И еще одно замечание более общего плана — оно справедливо и по отношению к любому назойливо ревностному превозношению собственной национальности: за ним обычно стоит тайный и, может быть, неосознанный комплекс неполноценности, чувство какой-то ущемленности, странное у представителей великого народа. «Наши самозваные патриоты, — писал В. Г. Белинский (1955: 436),— не видят в простоте ума и сердца своего, что беспрестанно боясь за русскую национальность, они тем самым глубоко оскорбляют ее».
Концепция глубочайшей древности славян на Украине, отстаиваемая академиком Б. А. Рыбаковым, держалась на эмоциях и порочных методах исследования. Другой ее виднейший сторонник чл.-корр. АН СССР П. Н. Третьяков, один из главных создателей цепочки преемственности от полей погребений к славянам, имел мужество признать: эта гипотеза к середине века рухнула. «Мы, археологи-слависты, — заявил он (1966: 119), — в свое время тяжело переживали крушение гипотезы о зарубинецко-черняховско-славянских связях, оказавшись у разбитого корыта». Наиболее важную роль в ниспровержении этой концепции сыграл И. И. Ляпушкин — см. его итоговую книгу (1968). Против нее выступали М. И. Артамонов, Г. Ф. Корзухина, Ю. В. Кухаренко и др. С критикой этой позиции и ее методических основ я выступаю вот уже полвека (Клейн 1955; Klejn 1981; и др.). Оставаясь до конца на прежних основаниях и лишь слегка модернизируя их, академик Б. А. Рыбаков своим авторитетом придавал ослабевшей концепции вес и живучесть.
Нельзя сказать, что Рыбаков вовсе не отдавал себе отчета в шаткости основ своей картины славянского этногенеза. Он писал: «В связи с отсутствием единого всепримиряющего взгляда на эту сложную проблему и при различии подходов к ней каждая новая работа поневоле будет субъективной; это в равной мере относится и к данной книге» (с. 214, втор. изд. 288). Строить все дальнейшие рассуждения на субъективной основе заманчиво, но не плодотворно. Ведь это значит рассуждать по модели «если допустить, что... тогда...». Опасная игра. Наука рискует превратиться в беллетристику. Разумнее было бы исходить из достоверно известного, хотя достоверное не оставляет простора для всякого рода спекуляций. Но даже при таком ограничении поле для увлекательных гипотез достаточно велико.

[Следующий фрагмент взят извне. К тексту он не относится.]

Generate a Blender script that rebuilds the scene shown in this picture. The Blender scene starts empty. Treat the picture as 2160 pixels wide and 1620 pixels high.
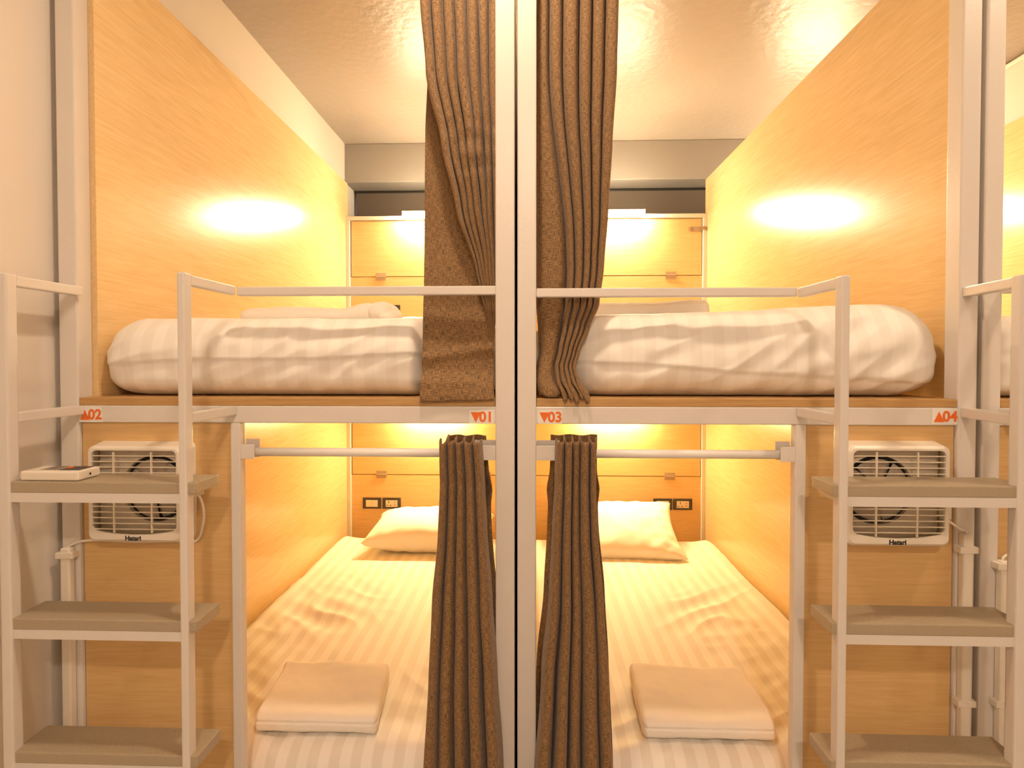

Здесь рассмотрены методические принципы, исходные положения Б. А. Рыбакова и набор материалов, из которых он строит свою концепцию славянского язычества.
Память и кругозор. Рассмотрим же, как выглядят некоторые его реконструкции языческих обрядов, сделанные на основании такой методики. Что касается белорусских «комоедиц», которые В.

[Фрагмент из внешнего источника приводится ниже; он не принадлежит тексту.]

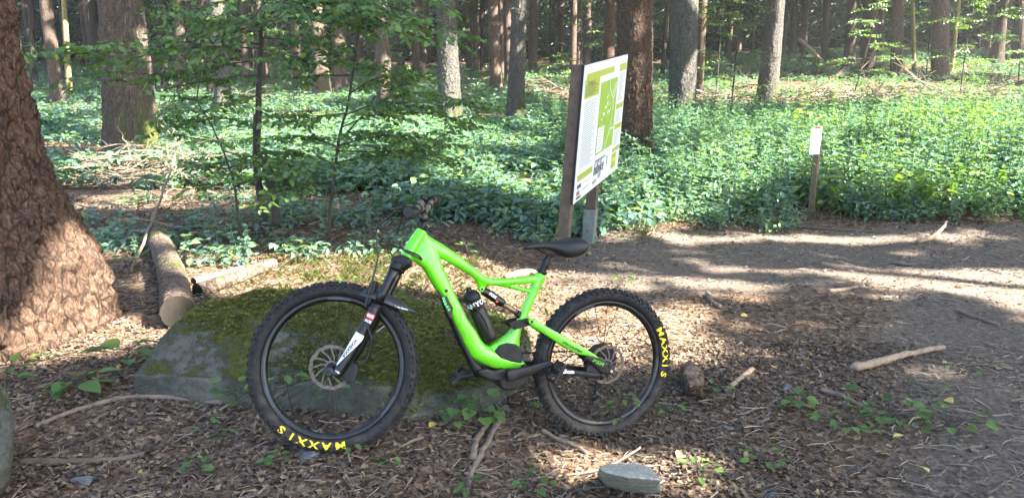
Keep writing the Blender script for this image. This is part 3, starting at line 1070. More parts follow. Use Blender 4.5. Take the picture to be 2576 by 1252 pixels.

Здесь один ляпсус на другом.
Греческая «комойдиа» (ксоц<ш5(а) не связана с культом медведя, «комос» (ксоцос;) — не «медведь» (откуда Рыбаков взял такой перевод?!), а «веселое, торжественное шествие», «толпа гуляк». «Медведь» по-гречески «арктос» (apKioq). Весенний же праздник, в котором участвовали «комосы», назывался в Афинах «Великие Дионисии».
Белорусские «Комоедицы», по-видимому, действительно связаны с комедиями, но иначе; это не древнее наследие, а позднее заимствование из латинизированной польской культуры, поэтому его и нет восточнее, у русских. В латыни греческое слово «комойдиа» приобрело на письме форму comoedia, а отсюда в Белоруссии через буквальное чтение «комоедия» могло родиться название веселого праздника с ряжеными — «комоедицы». Чтобы объяснить название, появился и обычай есть комы (гороховые), а коль скоро весенний праздник совпадал с первым выгоном скота, ряженые («шуты гороховые») стали изображать фигуру, связанную со «скотьим богом», — медведя.

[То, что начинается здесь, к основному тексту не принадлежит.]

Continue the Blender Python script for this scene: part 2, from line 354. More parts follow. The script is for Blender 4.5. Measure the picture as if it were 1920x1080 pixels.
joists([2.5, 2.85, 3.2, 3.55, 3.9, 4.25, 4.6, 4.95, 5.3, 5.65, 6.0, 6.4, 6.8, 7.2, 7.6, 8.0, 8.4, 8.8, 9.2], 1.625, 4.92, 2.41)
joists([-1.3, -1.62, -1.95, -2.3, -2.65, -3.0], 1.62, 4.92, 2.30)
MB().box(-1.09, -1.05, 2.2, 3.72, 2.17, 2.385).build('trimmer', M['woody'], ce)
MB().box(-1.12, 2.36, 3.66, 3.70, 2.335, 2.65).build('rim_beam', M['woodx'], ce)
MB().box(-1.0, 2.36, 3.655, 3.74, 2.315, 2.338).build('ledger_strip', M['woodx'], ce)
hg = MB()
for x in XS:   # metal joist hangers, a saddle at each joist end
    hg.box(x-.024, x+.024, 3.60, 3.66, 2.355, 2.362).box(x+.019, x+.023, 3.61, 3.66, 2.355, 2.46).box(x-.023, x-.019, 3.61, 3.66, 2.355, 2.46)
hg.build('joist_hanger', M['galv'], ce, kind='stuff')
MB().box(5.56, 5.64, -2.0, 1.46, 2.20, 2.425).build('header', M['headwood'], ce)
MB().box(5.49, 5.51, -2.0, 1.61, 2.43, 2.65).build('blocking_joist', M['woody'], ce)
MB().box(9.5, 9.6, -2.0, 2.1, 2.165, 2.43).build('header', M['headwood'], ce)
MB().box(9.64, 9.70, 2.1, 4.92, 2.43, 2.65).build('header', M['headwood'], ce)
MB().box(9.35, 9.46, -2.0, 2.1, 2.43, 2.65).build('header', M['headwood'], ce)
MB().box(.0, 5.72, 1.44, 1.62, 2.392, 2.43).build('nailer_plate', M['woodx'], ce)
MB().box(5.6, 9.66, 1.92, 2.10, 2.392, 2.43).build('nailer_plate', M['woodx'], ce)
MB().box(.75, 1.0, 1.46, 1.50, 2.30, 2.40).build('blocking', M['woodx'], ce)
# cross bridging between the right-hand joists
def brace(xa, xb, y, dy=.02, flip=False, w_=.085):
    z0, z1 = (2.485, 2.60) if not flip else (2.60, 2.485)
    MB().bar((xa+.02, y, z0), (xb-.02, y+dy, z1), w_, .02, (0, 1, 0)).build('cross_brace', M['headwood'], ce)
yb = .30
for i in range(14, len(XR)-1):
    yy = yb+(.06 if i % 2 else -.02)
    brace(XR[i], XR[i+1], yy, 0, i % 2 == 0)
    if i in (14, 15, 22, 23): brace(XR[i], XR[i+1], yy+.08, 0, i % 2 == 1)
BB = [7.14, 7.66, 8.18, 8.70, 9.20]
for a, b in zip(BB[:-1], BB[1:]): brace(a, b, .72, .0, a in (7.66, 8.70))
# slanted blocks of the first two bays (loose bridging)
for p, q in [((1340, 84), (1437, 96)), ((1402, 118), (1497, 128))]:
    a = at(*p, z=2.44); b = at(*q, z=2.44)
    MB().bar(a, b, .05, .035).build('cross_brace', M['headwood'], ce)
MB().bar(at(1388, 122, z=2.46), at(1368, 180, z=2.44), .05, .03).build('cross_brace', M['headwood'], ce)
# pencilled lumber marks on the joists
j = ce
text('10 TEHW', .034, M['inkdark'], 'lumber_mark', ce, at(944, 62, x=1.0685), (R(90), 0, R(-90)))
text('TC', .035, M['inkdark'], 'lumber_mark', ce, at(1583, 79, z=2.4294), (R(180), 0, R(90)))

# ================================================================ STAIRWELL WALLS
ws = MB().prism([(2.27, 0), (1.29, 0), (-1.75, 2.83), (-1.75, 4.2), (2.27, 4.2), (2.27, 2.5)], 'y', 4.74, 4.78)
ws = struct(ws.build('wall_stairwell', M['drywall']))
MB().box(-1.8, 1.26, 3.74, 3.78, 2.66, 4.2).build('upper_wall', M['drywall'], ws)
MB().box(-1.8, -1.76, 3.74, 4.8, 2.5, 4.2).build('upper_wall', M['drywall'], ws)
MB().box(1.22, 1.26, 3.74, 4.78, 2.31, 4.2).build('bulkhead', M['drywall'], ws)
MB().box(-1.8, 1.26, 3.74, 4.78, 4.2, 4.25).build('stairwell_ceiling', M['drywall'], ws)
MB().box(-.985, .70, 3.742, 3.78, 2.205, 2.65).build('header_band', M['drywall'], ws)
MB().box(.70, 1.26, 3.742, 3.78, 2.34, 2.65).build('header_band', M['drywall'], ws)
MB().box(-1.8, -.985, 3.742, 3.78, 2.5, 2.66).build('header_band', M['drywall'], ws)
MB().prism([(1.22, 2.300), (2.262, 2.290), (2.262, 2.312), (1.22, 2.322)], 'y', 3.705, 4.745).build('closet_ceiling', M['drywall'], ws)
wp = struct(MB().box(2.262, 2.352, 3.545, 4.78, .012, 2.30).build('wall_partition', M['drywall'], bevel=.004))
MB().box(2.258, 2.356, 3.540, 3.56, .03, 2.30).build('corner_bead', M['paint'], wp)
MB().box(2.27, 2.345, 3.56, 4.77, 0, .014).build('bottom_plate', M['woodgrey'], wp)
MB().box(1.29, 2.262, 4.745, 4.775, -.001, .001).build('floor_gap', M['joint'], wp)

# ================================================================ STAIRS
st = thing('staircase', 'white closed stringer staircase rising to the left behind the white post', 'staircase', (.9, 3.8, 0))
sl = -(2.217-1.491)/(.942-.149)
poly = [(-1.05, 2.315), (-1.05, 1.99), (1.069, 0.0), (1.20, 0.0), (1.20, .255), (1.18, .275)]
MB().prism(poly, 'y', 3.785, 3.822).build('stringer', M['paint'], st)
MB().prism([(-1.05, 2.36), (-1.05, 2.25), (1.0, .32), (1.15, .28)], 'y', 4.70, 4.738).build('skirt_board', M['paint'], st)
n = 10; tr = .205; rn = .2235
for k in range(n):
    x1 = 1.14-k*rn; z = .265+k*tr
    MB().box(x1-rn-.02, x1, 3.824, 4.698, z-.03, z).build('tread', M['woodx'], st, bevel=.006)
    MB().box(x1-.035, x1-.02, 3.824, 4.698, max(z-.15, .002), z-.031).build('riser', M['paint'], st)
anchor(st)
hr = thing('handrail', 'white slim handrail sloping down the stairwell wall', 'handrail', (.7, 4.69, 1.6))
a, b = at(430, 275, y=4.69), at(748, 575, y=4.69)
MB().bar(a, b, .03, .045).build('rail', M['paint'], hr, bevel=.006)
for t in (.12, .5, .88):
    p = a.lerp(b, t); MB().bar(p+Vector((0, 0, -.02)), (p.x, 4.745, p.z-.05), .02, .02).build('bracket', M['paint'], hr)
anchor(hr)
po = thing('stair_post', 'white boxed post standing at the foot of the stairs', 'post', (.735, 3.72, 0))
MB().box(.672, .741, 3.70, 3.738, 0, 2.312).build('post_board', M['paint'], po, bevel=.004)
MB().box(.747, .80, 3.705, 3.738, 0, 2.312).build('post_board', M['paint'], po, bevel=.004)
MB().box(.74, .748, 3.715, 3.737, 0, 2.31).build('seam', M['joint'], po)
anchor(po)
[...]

Таким образом, для того, чтобы не попасть впросак с рекон-" струкциями славянского язычества, как и вообще славянской культуры, нужна не только «глубина памяти», но и широта кругозора, внимание к культуре соседей, даже не очень древней, и осторожность.
Обращаясь к греческим параллелям, Рыбаков опирается почти исключительно на труды А. Ф. Лосева, весьма ценные, но для ссылок на факты чересчур общие, концептуальные, без детальных описаний самих материалов. Обычно в подобных случаях исследователи обращаются к более конкретным и детальным монографиям —
М. П. Нильсона, Л. Дейбнера, В. Буркерта, К. Кереньи (Nilsson 1955-1967, 1. Aufl. 1941-1950; Kerenyi 1951; Deubner 1956; Burkert 1977) и др. Вообще в труде Рыбакова на удивление мало ссылок на иноязычные публикации (не упомянуты основные западные работы по теме: Unbegaun 1948; Pisani 1949; и др.). Пока речь идет о славянских древностях, подобный изоляционизм еще можно как-то оправдать, хотя резонно было бы ожидать более интенсивного использования хотя бы финских и польских трудов, очень добротных (в частности В. Мансикки, А. Брюкнера, Г. Ловмяньского и др. — Mansikka 1922; Bruckner 1918; 1924; Lowmianski 1986), и хоть какого-то учета трудов болгарских ученых (М. Арнаудова, Хр. Вакарелски и др. — Славейков 1924; Арнаудов 1971-1972; Вакарелски 1974/1977). А уж когда автор обращается к параллелям, с широким захватом индоевропейских систем, вряд ли можно обойтись только русскоязычной литературой или работами только на славянских языках.
Такие рыбаковские реконструкции, как киевские языческие святилища, верховный славянский бог Род и Збручский идол Святовита-Рода, удобнее будет критически рассмотреть в отдельных разделах дальше, в контексте предметного анализа. Пока отмечу лишь, что они не менее дефектны.
Общая оценка
Почти повсюду я пишу о Рыбакове в настоящем времени, а ведь он несколько лет тому назад умер. Но, во-первых, значительная часть моей критики написана (и отдельными статьями напечатана) при жизни академика, и это надо иметь в виду. А во-вторых, с академиком Рыбаковым приходится иметь дело как с действующей фигурой современной жизни. Так что в какой-то мере обращение к его трудам как к работам живого автора есть дань признания его силы.